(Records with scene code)

— BEGIN —

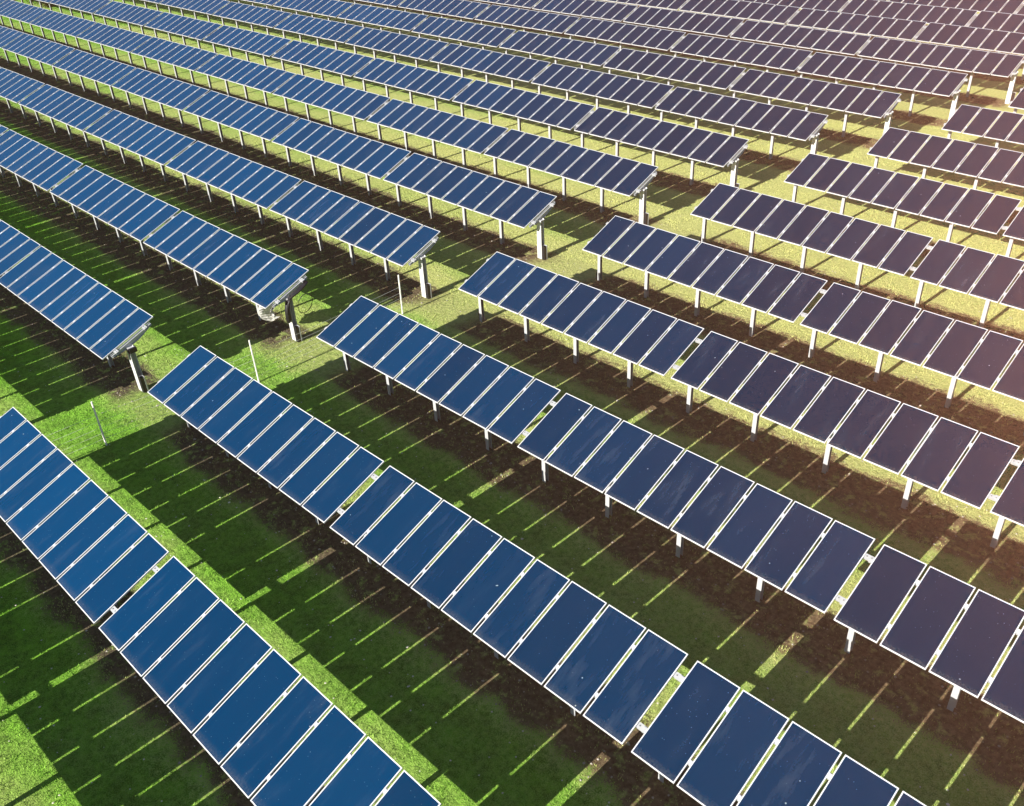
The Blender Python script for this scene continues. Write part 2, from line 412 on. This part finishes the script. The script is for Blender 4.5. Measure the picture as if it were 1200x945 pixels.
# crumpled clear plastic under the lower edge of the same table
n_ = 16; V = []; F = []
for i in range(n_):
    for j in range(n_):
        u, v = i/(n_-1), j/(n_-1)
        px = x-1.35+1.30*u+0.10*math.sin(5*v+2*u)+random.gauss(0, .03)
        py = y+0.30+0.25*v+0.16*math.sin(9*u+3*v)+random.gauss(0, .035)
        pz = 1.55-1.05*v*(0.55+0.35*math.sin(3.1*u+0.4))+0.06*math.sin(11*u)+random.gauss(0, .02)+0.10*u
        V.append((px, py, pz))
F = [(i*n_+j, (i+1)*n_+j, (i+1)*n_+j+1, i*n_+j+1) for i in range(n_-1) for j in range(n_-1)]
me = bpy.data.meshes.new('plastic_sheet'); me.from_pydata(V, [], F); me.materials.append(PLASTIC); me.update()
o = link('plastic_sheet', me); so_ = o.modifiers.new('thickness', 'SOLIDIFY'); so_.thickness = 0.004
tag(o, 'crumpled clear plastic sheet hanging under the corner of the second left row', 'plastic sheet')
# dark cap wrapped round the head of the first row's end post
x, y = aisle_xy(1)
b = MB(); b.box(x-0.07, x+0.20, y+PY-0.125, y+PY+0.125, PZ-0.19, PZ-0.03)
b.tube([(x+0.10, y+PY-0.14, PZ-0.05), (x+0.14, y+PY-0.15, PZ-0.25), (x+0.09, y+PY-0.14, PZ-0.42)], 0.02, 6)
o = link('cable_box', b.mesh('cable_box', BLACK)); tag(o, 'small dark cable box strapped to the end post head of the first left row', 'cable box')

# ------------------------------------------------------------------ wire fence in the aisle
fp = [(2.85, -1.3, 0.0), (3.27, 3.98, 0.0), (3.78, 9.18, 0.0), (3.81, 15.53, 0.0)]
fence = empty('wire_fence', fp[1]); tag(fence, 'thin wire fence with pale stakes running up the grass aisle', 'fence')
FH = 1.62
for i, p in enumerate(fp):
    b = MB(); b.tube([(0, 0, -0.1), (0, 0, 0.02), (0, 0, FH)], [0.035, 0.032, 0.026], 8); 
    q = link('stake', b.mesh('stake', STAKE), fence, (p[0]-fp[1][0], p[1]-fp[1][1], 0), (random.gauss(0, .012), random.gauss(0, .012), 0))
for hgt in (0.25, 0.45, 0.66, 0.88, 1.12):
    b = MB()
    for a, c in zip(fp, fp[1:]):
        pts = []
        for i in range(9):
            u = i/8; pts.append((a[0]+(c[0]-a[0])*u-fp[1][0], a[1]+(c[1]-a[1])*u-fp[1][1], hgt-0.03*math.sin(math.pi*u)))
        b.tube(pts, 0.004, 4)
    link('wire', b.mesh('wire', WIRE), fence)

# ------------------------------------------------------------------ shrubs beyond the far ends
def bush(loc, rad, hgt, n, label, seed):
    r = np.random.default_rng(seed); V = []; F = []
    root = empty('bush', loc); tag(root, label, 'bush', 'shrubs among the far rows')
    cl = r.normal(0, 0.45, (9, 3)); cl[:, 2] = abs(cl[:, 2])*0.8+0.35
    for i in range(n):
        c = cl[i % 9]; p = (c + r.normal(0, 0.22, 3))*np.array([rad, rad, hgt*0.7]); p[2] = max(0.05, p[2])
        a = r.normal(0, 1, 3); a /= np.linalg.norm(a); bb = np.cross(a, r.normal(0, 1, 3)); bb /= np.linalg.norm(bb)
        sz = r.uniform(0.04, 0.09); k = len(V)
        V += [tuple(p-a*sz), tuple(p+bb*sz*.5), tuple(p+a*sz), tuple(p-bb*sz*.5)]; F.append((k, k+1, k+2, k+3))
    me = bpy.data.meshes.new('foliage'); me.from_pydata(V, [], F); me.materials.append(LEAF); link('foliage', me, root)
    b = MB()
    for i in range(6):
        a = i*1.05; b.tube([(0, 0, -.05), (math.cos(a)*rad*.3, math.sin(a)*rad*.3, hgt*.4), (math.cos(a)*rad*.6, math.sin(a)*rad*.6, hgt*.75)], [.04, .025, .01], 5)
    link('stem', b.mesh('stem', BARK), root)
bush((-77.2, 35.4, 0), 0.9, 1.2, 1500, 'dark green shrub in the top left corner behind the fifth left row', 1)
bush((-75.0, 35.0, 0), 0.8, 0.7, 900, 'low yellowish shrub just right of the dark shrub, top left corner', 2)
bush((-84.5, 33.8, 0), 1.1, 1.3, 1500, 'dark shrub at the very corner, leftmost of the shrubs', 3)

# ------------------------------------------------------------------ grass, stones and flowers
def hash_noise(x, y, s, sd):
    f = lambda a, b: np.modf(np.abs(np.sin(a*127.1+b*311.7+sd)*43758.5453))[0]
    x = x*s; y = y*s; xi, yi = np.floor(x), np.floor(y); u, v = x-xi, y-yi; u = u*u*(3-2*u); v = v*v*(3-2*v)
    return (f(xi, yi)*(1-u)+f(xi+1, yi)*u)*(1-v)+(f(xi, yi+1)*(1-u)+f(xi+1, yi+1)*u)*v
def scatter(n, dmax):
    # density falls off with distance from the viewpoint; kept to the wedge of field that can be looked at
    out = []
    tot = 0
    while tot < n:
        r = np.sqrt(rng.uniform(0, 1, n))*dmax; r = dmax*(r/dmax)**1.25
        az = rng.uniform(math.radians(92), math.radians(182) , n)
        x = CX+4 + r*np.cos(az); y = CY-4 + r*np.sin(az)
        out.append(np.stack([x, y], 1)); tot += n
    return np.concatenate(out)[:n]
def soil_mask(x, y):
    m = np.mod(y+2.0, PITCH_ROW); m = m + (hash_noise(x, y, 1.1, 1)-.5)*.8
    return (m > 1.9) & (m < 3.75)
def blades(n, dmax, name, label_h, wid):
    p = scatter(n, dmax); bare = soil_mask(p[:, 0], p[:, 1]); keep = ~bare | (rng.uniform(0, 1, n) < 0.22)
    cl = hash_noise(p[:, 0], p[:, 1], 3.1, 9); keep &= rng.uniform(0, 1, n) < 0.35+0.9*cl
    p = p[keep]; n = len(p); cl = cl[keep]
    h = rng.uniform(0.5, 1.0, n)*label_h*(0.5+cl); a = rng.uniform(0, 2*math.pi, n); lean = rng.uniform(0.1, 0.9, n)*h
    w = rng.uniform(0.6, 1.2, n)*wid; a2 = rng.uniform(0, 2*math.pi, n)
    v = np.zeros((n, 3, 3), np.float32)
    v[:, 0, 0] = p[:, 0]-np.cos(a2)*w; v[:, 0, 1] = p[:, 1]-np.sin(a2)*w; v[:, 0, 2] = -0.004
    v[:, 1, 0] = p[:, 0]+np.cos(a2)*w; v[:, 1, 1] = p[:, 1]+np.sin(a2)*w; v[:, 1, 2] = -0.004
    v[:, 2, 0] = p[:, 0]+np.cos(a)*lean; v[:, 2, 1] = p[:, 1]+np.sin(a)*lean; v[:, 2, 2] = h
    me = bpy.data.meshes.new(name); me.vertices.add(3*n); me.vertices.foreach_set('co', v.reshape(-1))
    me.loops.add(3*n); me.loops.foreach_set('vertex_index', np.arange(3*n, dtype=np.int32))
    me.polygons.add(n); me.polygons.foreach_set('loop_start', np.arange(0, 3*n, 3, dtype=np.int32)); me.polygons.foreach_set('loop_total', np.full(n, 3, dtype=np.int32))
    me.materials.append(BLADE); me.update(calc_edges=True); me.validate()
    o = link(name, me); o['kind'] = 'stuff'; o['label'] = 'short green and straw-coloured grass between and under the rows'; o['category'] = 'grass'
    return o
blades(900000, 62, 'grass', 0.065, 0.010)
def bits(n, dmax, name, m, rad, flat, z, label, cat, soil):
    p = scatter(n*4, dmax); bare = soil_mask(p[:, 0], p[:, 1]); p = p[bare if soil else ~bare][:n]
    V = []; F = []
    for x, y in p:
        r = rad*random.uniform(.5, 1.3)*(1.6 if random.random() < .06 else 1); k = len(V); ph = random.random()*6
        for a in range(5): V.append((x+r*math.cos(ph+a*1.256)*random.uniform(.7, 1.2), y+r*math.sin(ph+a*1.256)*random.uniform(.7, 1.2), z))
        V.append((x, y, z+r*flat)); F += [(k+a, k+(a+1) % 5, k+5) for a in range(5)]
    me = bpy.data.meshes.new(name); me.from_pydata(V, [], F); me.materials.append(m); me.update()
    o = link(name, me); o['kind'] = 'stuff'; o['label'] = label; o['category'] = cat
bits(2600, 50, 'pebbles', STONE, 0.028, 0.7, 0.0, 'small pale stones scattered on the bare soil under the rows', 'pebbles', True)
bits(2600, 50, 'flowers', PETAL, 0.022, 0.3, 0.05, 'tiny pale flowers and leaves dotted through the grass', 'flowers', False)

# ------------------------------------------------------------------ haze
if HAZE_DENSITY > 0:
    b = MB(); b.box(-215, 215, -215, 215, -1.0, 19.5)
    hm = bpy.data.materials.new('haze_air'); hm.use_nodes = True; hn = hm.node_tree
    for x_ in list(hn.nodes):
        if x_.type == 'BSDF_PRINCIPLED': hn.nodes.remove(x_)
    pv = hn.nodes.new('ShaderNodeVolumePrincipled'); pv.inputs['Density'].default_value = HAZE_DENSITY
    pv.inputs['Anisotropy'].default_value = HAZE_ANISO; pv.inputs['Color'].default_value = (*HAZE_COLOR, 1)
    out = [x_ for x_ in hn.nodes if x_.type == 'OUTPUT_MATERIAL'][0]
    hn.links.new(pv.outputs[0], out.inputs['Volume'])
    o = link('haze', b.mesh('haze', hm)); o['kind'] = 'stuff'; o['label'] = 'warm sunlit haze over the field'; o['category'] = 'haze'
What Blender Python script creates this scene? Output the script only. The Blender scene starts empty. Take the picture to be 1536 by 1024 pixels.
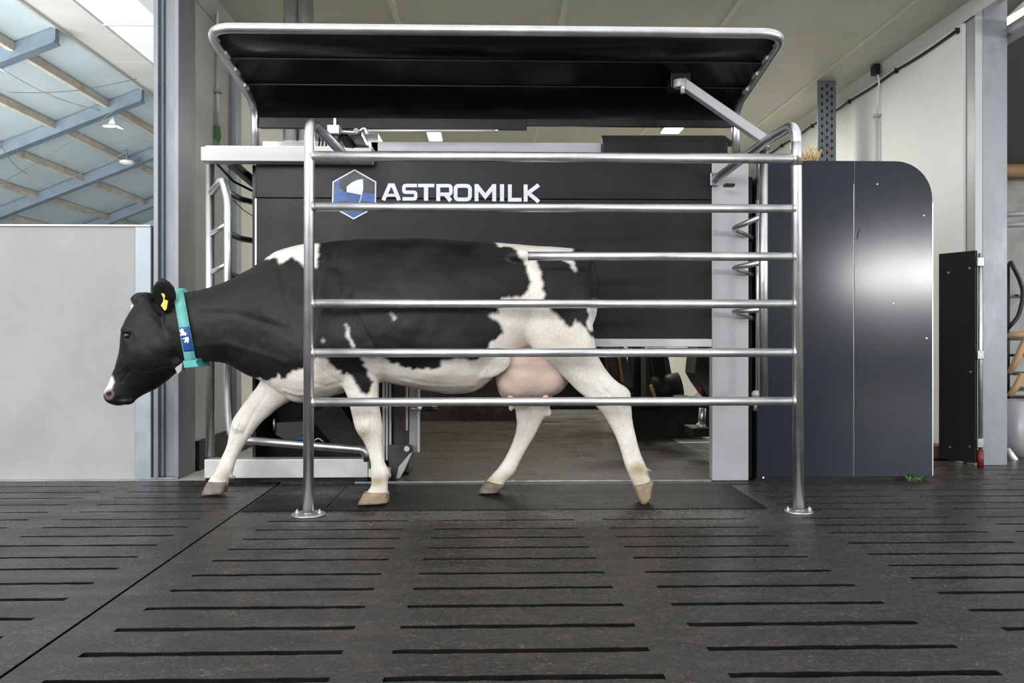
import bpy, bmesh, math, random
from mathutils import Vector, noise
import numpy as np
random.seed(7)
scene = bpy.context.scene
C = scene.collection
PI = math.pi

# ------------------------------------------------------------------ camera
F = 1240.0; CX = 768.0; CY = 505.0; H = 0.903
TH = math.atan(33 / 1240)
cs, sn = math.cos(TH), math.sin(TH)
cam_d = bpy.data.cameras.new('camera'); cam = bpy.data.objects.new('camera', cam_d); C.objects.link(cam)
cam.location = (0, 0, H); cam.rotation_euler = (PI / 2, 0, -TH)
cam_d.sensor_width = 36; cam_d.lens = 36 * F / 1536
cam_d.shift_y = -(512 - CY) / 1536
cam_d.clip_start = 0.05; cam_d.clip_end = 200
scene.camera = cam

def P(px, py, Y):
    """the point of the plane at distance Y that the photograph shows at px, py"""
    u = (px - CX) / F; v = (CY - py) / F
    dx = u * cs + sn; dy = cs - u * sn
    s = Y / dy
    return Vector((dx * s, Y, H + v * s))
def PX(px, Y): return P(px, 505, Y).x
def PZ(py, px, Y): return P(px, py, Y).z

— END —

■ **GIVEN REQUEST**
The first line to copy holds "What Blender Python", and the last holds "PI = math.pi". Copy them and the lines between exactly, leaving out pictures.

■ **CORRECT OUTPUT**
What Blender Python script creates this scene? Output the script only. The Blender scene starts empty. Take the picture to be 1536 by 1024 pixels.
import bpy, bmesh, math, random
from mathutils import Vector, noise
import numpy as np
random.seed(7)
scene = bpy.context.scene
C = scene.collection
PI = math.pi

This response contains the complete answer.